§ TASK
Show every line that has the string "scene" in it.

§ DATA PROVIDED
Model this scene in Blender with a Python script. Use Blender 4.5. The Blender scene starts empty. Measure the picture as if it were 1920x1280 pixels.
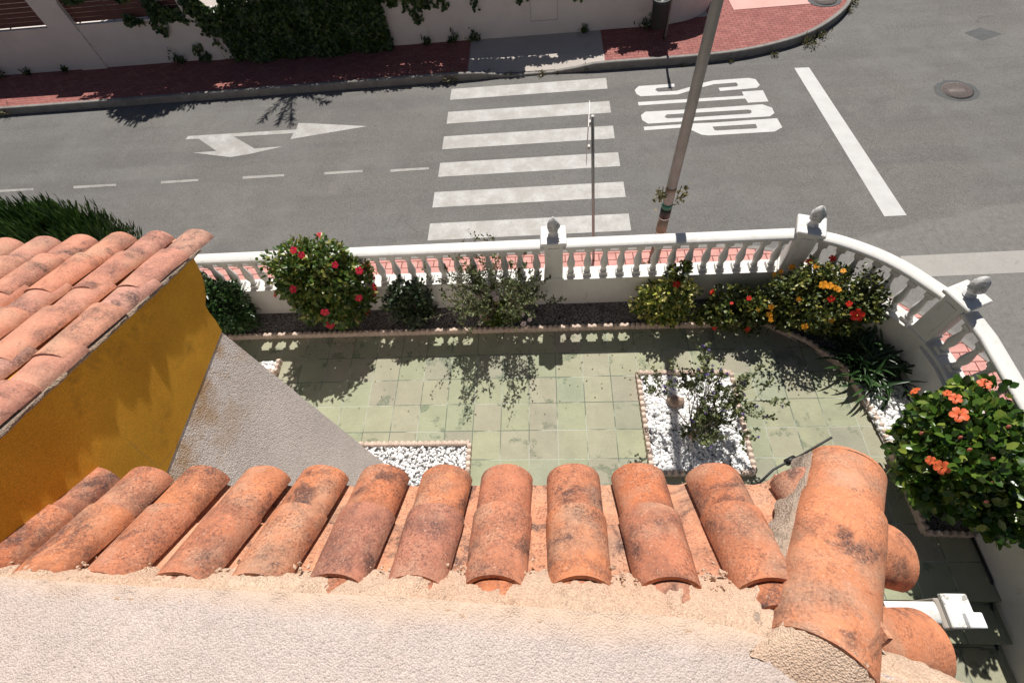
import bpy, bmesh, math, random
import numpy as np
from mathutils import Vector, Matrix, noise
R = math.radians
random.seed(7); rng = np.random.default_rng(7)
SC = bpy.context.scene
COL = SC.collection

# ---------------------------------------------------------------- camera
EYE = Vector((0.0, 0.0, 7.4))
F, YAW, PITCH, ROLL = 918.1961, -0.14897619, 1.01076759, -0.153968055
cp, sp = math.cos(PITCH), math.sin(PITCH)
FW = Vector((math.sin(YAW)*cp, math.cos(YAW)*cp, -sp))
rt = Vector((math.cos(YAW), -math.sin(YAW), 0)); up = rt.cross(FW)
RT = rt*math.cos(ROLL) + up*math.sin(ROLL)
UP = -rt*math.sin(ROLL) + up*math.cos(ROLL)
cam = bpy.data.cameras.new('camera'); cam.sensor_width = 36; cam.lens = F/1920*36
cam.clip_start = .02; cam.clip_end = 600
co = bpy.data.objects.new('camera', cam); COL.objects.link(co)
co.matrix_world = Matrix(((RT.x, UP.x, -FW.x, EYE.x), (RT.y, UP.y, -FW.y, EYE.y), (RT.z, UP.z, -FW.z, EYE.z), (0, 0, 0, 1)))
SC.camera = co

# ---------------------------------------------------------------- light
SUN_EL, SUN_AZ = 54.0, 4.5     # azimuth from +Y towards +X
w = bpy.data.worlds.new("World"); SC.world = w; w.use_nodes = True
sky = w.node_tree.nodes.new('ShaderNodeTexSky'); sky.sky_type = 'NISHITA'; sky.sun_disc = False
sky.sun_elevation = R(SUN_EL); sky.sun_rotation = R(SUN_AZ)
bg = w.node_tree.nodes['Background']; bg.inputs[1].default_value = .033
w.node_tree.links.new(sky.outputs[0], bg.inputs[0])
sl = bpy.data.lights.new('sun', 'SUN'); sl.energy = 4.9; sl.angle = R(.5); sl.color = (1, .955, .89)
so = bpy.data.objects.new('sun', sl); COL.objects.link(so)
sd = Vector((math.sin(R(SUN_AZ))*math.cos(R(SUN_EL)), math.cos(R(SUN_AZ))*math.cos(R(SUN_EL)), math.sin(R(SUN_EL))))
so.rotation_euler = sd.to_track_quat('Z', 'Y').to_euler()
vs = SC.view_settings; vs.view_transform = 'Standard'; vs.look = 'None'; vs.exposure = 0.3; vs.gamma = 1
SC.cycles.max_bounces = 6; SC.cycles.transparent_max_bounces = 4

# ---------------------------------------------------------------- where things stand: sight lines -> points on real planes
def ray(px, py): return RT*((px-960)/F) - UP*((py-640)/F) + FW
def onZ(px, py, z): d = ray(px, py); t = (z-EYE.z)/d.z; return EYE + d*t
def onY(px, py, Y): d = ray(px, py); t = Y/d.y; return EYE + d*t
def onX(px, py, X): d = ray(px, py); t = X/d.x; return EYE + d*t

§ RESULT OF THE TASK
Model this scene in Blender with a Python script. Use Blender 4.5. The Blender scene starts empty. Measure the picture as if it were 1920x1280 pixels.
SC = bpy.context.scene